I just want to emphasize that each project is different, and the advice above to leave some overhead when tweaking either core or memory clocks is very sound advice. Add to that each GPU will tolerate power differently as well, and sometimes that includes the lower limits. When I was testing stuff on my Turing GPU I had one single project that would toss errors at a power level limit of 53% which was the lowest MSI Afterburner would go on that GPU. No other project flinched at all over years once that project completed.


And while I'm at it, a question for Arisu. What is the standard memory clock on that 5070 mobile you have? It just seems like a huge bump in clocks, and I hadn't seen people pushing the 5000 series GPU's that far on memory. As for core clocks.... well they have plenty of overhead for sure. I haven't had mine for long, but so far with some tinkering haven't even managed to produce a single error code. It stays stable even with 400+ bumps on the core, as well as undervolts well. Once I have more time I'll push some limits to find out, but for now it produces well and most projects stay below 110 watts or so.

[arisu]

And while I'm at it, a question for Arisu. What is the standard memory clock on that 5070 mobile you have? It just seems like a huge bump in clocks, and I hadn't seen people pushing the 5000 series GPU's that far on memory. As for core clocks.... well they have plenty of overhead for sure. I haven't had mine for long, but so far with some tinkering haven't even managed to produce a single error code. It stays stable even with 400+ bumps on the core, as well as undervolts well. Once I have more time I'll push some limits to find out, but for now it produces well and most projects stay below 110 watts or so.

The standard "clock" is 12001 (remember that it's MT/s, not really MHz). GDDR7 is not really DDR, but QDR (quad date rate), and it uses double-pumped modulation, so it actually performs 8 transfers per clock. So what's reported as 12001 is actually a base clock of 1500 MHz. When I increase it by +6000 to 15001, the actual clock rate the memory chips are experiencing is just 1875 MHz (an increase of 375, not 6000). But the driver reports it in effective MT/s, not the actual clock of the memory chips in MHz. That's why the number is so big.

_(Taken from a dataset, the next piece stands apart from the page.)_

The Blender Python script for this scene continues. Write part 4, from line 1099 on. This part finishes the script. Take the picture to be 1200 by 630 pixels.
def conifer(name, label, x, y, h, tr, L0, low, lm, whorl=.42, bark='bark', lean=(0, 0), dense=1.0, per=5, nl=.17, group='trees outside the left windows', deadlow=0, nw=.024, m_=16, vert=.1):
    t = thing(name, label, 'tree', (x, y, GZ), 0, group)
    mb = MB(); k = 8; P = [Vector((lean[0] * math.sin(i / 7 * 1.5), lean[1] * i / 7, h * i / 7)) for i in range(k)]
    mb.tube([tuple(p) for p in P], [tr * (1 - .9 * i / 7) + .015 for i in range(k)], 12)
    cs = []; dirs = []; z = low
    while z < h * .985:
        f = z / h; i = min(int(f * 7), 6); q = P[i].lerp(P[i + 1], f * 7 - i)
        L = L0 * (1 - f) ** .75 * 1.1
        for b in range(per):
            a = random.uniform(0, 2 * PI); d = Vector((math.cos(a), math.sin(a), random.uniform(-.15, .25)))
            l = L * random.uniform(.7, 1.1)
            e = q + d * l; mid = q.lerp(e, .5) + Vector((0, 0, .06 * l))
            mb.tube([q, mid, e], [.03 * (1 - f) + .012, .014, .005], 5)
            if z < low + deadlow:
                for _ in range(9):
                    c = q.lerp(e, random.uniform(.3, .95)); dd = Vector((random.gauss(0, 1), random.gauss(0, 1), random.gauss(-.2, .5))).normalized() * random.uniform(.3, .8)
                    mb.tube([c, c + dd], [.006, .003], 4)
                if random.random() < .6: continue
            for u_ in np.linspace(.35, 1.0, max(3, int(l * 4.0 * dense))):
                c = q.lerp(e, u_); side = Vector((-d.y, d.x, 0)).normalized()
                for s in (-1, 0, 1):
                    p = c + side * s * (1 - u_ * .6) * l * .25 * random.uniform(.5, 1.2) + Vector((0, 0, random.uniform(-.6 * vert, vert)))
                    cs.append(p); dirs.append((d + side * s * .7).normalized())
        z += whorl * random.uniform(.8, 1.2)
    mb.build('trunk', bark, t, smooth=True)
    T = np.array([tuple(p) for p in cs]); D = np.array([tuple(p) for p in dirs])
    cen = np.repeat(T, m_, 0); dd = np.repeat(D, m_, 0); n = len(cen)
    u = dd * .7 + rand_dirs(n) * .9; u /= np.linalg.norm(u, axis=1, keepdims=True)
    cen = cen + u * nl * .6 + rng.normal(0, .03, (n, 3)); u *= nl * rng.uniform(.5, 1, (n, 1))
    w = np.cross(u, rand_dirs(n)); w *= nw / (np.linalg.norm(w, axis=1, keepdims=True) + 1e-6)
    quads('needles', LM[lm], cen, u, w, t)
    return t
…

Most mobile GPUs use the same die as bigger GPUs, just heavily derated or with some cores fused off. The 5070 Mobile is a GB206 (same die as the non-mobile 5060) which is rated for a base memory clock of 1750 MHz, so really the memory clock is only going 100 MHz above its normal (non-derated) base clock. I just happen to have to add 6000 MT/s to get there.

I don't overclock my GPUs because they will always be under throttling, either thermal or power. So no matter how aggressively I underclock it, the clock rate will never increase past the max boost frequency (and will never achieve the maximum boost under load anyway).